Image generation tools have not been built without safeguards. Major tools such as Stable Diffusion, run by the London-based Stability AI, have banned thousands of keywords associated with producing illegal content and cracked down on pornography.

“Over the past seven months, Stability AI has taken numerous steps to significantly mitigate the risk of exposure to NSFW [not safe for work] content from our models. These safeguards include the development of NSFW-content detection technology to block unsafe and inappropriate material from our training data,” a spokesman for Stability AI.

“Stability AI strictly prohibits any misuse for illegal or unethical purposes across our platforms, and our policies are clear that this includes [child sex abuse material].”

However, rapid improvements in the technology have led to a proliferation of DIY alternatives that do not introduce such controls. Van Ess said Openjourney, created by the developers of the website PromptHero, had few such limitations. Javi Ramirez and Javier Rueda, the website’s owners, did not respond to emails and other requests for comment.

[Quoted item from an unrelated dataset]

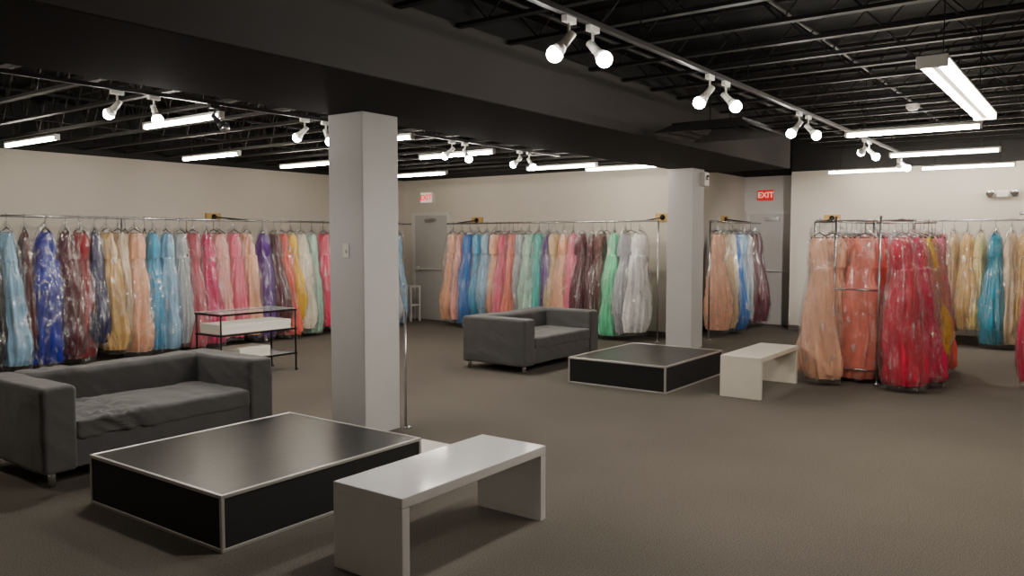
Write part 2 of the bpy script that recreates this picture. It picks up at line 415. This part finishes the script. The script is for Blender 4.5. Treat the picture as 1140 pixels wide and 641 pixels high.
# ---------------------------------------------------------------- sofas
def soft(name, lo, hi, r, amp, seed, parent, mt, fr=4.0, puff=0.0, sub=44, fine=0.35, bunch=0.0, sag=0.0):
    lo=Vector(lo); hi=Vector(hi); c=(lo+hi)/2; h=(hi-lo)/2
    bm = bmesh.new(); bmesh.ops.create_cube(bm, size=2.0)
    bmesh.ops.subdivide_edges(bm, edges=bm.edges[:], cuts=sub, use_grid_fill=True)
    for v in bm.verts:
        ux = v.co.x; uz = v.co.z
        p = Vector((v.co.x*h.x, v.co.y*h.y, v.co.z*h.z))
        q = Vector([max(-h[i]+r, min(h[i]-r, p[i])) for i in range(3)])
        d = p-q
        if d.length > 1e-6:
            p = q + d.normalized()*r
            nrm = d.normalized()
        else: nrm = Vector((0,0,1))
        if puff: p.z += puff*max(0,(1-(v.co.x)**2))*max(0,(1-(v.co.y)**2))*(1 if v.co.z>0 else 0)
        if sag and uz>0: p.z -= sag*(1-ux*ux)*uz
        w = p+c+Vector((seed*7.3,seed*3.1,0))
        a = noise.noise(w*fr)
        q2 = Vector((w.x*3+w.z*3, w.y*3-w.z*2, w.z*2.5+w.x*2))
        a += 0.9*(0.5-abs(noise.noise(q2))*2.4) + fine*(0.5-abs(noise.noise(q2*2.6))*2.4)
        am = amp
        if bunch:
            am += bunch*max(0.0, 1-abs(ux+0.6)/0.5)
            a += 0.9*(0.5-abs(noise.noise(q2*3.7))*2.4)*max(0.0, 1-abs(ux+0.6)/0.5)
        v.co = p + nrm*am*a + c
    return obj(name, mesh_of(name, bm, True), mt, parent)
def sofa(loc, seed, lbl, L=1.66, D=0.86, H=0.63, bunch=0.0, wr=1.0):
    e = empty('sofa', loc, lbl, 'sofa', 'grey two-seat sofas')
    soft('base_skirt', (0.03,0.02,0.1),(L-0.03,D-0.03,0.33),0.02,0.004,seed,e,M['sofa'])
    soft('armrest', (0,0,0.09),(0.22,D,H),0.032,0.0045*wr,seed+1,e,M['sofa'])
    soft('armrest', (L-0.22,0,0.09),(L,D,H),0.032,0.0045*wr,seed+2,e,M['sofa'])
    soft('backrest', (0.19,D-0.24,0.09),(L-0.19,D,H+0.01),0.048,0.007*wr,seed+3,e,M['sofa'],bunch=bunch*0.3,sag=0.015)
    soft('seat_cushion', (0.21,0.0,0.28),(L-0.21,D-0.22,0.42),0.032,0.0045*wr,seed+4,e,M['sofa'],puff=0.012,fine=0.7,bunch=bunch)
    for x in (0.07,L-0.07):
        for y in (0.06,D-0.06):
            bm = bmesh.new(); rod(bm,(x,y,0),(x,y,0.13),0.022,12,0.026)
            obj('foot', mesh_of('foot', bm, True), M['chrome'], e)
sofa((2.31,5.36,0), 1, 'charcoal grey slipcovered sofa beside black platform', 1.76, 0.95, 0.65, 0.024, 1.1)
sofa((7.66,5.42,0), 5, 'charcoal grey slipcovered sofa near square column', 1.72, 0.95, 0.65, 0.0, 0.9)

# ---------------------------------------------------------------- display table
e = empty('display_table', (5.3,7.9,0), 'black metal framed table with glass top', 'table')
L,W,H = 1.06,0.5,0.75
for x in (0.015,L-0.015):
    for y in (0.015,W-0.015):
        bm=bmesh.new(); rod(bm,(x,y,0),(x,y,H-0.01),0.011,8); rod(bm,(x,y,0),(x+(0.03 if x>0.5 else -0.03),y,0.0+0.012),0.011,8)
        obj('leg', mesh_of('leg',bm,True), M['blackmetal'], e)
for z,nm in ((H-0.02,'top_frame'),(0.50,'middle_frame'),(0.2,'lower_frame')):
    bm=bmesh.new()
    box(bm,(0,0,z),(L,0.02,z+0.02)); box(bm,(0,W-0.02,z),(L,W,z+0.02)); box(bm,(0,0.02,z),(0.02,W-0.02,z+0.02)); box(bm,(L-0.02,0.02,z),(L,W-0.02,z+0.02))
    obj(nm, mesh_of(nm,bm), M['blackmetal'], e)
boxobj('glass_top',(0.02,0.02,H+0.004),(L-0.02,W-0.02,H+0.012),M['glass'],e)
boxobj('middle_shelf',(0.025,0.025,0.51),(L-0.025,W-0.025,0.52),M['glass'],e)
boxobj('lower_shelf',(0.025,0.025,0.21),(L-0.025,W-0.025,0.22),M['glass'],e)
def carton(x0,y0,z0,lx,ly,lz,lbl):
    c = empty('cardboard_box',(x0,y0,z0),lbl,'box','white boxes on the table shelves')
    boxobj('box_body',(0.004,0.004,0),(lx-0.004,ly-0.004,lz),M['paper'],c)
    boxobj('lid',(0,0,lz*0.6),(lx,ly,lz+0.005),M['paper'],c)
carton(5.34,7.94,0.522,0.96,0.42,0.10,'long flat white box on the middle glass shelf')
carton(5.58,7.95,0.222,0.42,0.34,0.11,'small white box on the lower glass shelf')

# small white table
e = empty('side_table',(11.35,10.72,0),'small white side table near the exit door','table')
boxobj('table_top',(0,0,0.66),(0.28,0.28,0.69),M['white'],e)
boxobj('shelf',(0.01,0.01,0.3),(0.27,0.27,0.32),M['white'],e)
for x in (0.0,0.25):
    for y in (0.0,0.25):
        boxobj('leg',(x,y,0),(x+0.03,y+0.03,0.66),M['white'],e)

# ---------------------------------------------------------------- garment rails
RZ = 1.87
def rail(p0, p1, wallpts, posts, lbl, name='garment_rail'):
    p0=Vector(p0); p1=Vector(p1)
    e = empty(name,(p0.x,p0.y,0),lbl,'clothes rail')
    d = p1-p0
    bm=bmesh.new(); rod(bm,(0,0,RZ),(d.x,d.y,RZ),0.015,10); obj('rail_pipe',mesh_of('rail_pipe',bm,True),M['chrome'],e)
    for (a,w) in wallpts:
        a=Vector(a)-p0; w=Vector(w)-p0
        n = (w-a).normalized(); s = Vector((-n.y,n.x))
        bm=bmesh.new(); rod(bm,(a.x,a.y,RZ+0.01),(w.x-n.x*0.04,w.y-n.y*0.04,RZ+0.07),0.012,8); rod(bm,(w.x-n.x*0.055,w.y-n.y*0.055,RZ+0.07),(w.x-n.x*0.04,w.y-n.y*0.04,RZ+0.07),0.045,16)
        obj('bracket_arm',mesh_of('bracket_arm',bm,True),M['blackmetal'],e)
        bm=bmesh.new()
        c0 = w-n*0.02
        lo=(c0.x-abs(n.x)*0.02-abs(s.x)*0.13, c0.y-abs(n.y)*0.02-abs(s.y)*0.13, RZ+0.01); hi=(c0.x+abs(n.x)*0.02+abs(s.x)*0.13, c0.y+abs(n.y)*0.02+abs(s.y)*0.13, RZ+0.13)
        box(bm,lo,hi,0.003)
        obj('mounting_block',mesh_of('mounting_block',bm),M['wood'],e,label='pale wooden mounting block')
    for q in posts:
        q=Vector(q)-p0
        bm=bmesh.new(); rod(bm,(q.x,q.y,0),(q.x,q.y,RZ),0.014,10); rod(bm,(q.x,q.y,0),(q.x,q.y,0.012),0.05,16)
        obj('support_post',mesh_of('support_post',bm,True),M['chrome'],e)
    return e
rail((3.0,10.55),(11.2,10.55),[((7.55,10.55),(7.55,11.4)),((3.6,10.55),(3.6,11.4)),((10.9,10.55),(10.9,11.4))],[(5.62,10.55)],'long chrome rail of gowns on beige wall')
rail((11.3,5.5),(11.3,9.75),[((11.3,9.5),(11.9,9.5)),((11.3,5.7),(11.9,5.7))],[(11.3,5.5)],'chrome gown rail on wooden wall blocks')
rail((12.1,5.0),(14.4,5.0),[((13.9,5.0),(13.9,5.5))],[(12.1,5.0)],'short chrome gown rail beside the exit door')
rail((13.7,3.85),(13.7,-1.2),[((13.7,3.7),(14.2,3.7)),((13.7,0.2),(14.2,0.2))],[(13.7,3.85),(13.7,-1.2)],'chrome gown rail along the brightly lit wall')
# freestanding rack
RX, RY0, RY1 = 9.36, 1.94, 2.40
RR = 1.795
e = empty('garment_rack',(RX,RY0,0),'freestanding chrome garment rack crammed full of gowns','clothes rack')
for (x,y) in ((0,0),(0,RY1-RY0),(1.85,0),(1.85,RY1-RY0)):
    bm=bmesh.new(); rod(bm,(x,y,0.0),(x,y,RR+0.05),0.014,10); rod(bm,(x,y,0),(x,y,0.03),0.03,12); obj('upright_post',mesh_of('upright_post',bm,True),M['chrome'],e)
bm=bmesh.new()
for x in (0,1.85):
    for z in (1.04,0.16): rod(bm,(x,0,z),(x,RY1-RY0,z),0.012,8)
    rod(bm,(x,1.68-RY0,RR),(x,2.52-RY0,RR),0.01,8)
obj('cross_bar',mesh_of('cross_bar',bm,True),M['chrome'],e)
for y,x0 in ((1.69-RY0,-0.4),(2.50-RY0,-0.4),(2.13-RY0,0)):
    bm=bmesh.new(); rod(bm,(x0,y,RR),(1.87,y,RR),0.009,10); obj('hanging_rail',mesh_of('hanging_rail',bm,True),M['chrome'],e)
e = empty('garment_rack',(10.35,0.85,0),'chrome garment rack holding one bright pink gown','clothes rack')
bm=bmesh.new(); rod(bm,(0,-0.1,RZ),(0,-1.4,RZ),0.014,10); obj('hanging_rail',mesh_of('hanging_rail',bm,True),M['chrome'],e)
for y in (-0.62,-1.4):
    bm=bmesh.new(); rod(bm,(0,y,0),(0,y,RZ),0.014,10); obj('upright_post',mesh_of('upright_post',bm,True),M['chrome'],e)

# ---------------------------------------------------------------- gowns
def ringmesh(name, prof, seg, folds, ph, seed=0, cap=True, ruffle=0.0, ridge=0.0, drift=(0,0)):
    bm = bmesh.new(); rings=[]
    for (z,rx,ry,fa) in prof:
        ring=[]
        dz = max(0,1.65-z)
        ox = drift[0]*dz + 0.020*math.sin(z*5+seed); oy = drift[1]*dz
        for i in range(seg):
            t = 2*math.pi*i/seg
            ct, st = math.cos(t), math.sin(t)
            k = 1 + fa*(0.6*math.sin(folds*t+ph+z*1.5) + 0.4*math.sin((folds+5)*t+ph*2-z*2))
            p = Vector((rx*ct, ry*st, z))
            if ruffle:
                w = Vector((ct*1.6+seed*5, st*1.6+seed, z*2.0))
                k += ruffle*(noise.noise(w) + 0.5*noise.noise(w*2.7))
            off = 0.0
            if ridge:
                w = Vector((p.x*9+seed*3.3+z*1.5, p.y*9, z*2.6))
                off = ridge*((0.45-abs(noise.noise(w))*2.0) + 0.7*(0.45-abs(noise.noise(w*2.1+Vector((3,1,2))))*2.0))
            ring.append(bm.verts.new((rx*k*ct+off*ct+ox, ry*k*st+off*st+oy, z)))
        rings.append(ring)
    for a,c in zip(rings[:-1], rings[1:]):
        for i in range(seg):
            j=(i+1)%seg
            bm.faces.new((a[i],a[j],c[j],c[i]))
    if cap:
        bm.faces.new(rings[0])
    return mesh_of(name,bm,True)
def interp(pts, n):
    out=[]
    P=[pts[0]]+list(pts)+[pts[-1]]
    for q in range(1,len(P)-2):
        p0,p1,p2,p3=P[q-1],P[q],P[q+1],P[q+2]
        for k in range(n):
            t=k/n
            row=[p1[0]*(1-t)+p2[0]*t]
            for i in (1,2):
                v=0.5*((2*p1[i])+(-p0[i]+p2[i])*t+(2*p0[i]-5*p1[i]+4*p2[i]-p3[i])*t*t+(-p0[i]+3*p1[i]-3*p2[i]+p3[i])*t**3)
                row.append(max(0.004,v))
            row.append(p1[3]*(1-t)+p2[3]*t)
            out.append(tuple(row))
    out.append(pts[-1]); return out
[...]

Many software developers open-source their code, meaning they publish it freely to encourage people to spot bugs or potential improvements.

However the fact it can easily be downloaded and edited means tools could be remodelled to focus on creating illegal content.

“It will be a very short period of time before people really start explicitly trying to build models to do this kind of thing, if they haven’t already,” says Michael Wooldridge of the Alan Turing Institute, Britain’s premier organisation for data science and artificial intelligence.

“If it became possible for you to do it from your living room, then I think we would likely see an explosion of this kind of stuff.”

Researchers have also warned that child abuse material on the web could be included among the billions of images used to train image generation systems. LAION, a German non-profit that makes AI data sets, recently removed a link whose metadata indicated it featured child abuse imagery. The image’s description was in Portuguese, meaning it was missed by English-language tools for identifying illegal content.

LAION said there was no proof the link, which is now offline, contained child abuse material, and that no other cases had been reported to it, but said that it had revised its filtering tools to include other languages.

“The way these datasets work [is] you indiscriminately scrape the web, sometimes legally, sometimes illegally,” says Hany Farid of the UC Berkeley School of Information, who specialises in detecting digitally manipulated images. “Nobody’s going in and looking at 5bn images.”

One online safety executive says AI-generated child abuse material will be near-impossible to track online. While social networks have successfully used AI to detect illegal content such as terrorist propaganda, doing the same with child images is difficult.

Since storing the child abuse images is illegal, programmes cannot easily be legally used to spot offending material as they do not have data sets to draw on.

The widely used alternative - a database of digital signals used to identify child abuse images that have already been reported - is useless on newly created images.

The National Crime Agency said it was looking at working with internet companies on the problem.

Tech giants might soon face stronger incentives. Baroness Kidron, the crossbench peer who has been pushing for greater protection for children for years, is proposing an amendment to the Government’s Online Safety Bill that would ensure it covers AI-generated content, meaning greater punishments for websites that handle it and fail to crackdown on offending material.

The pace of AI development, however, means that it is already being used before laws can be written to stop it. Criminals have often exploited technology faster than authorities can respond. Tragically, AI may be no different.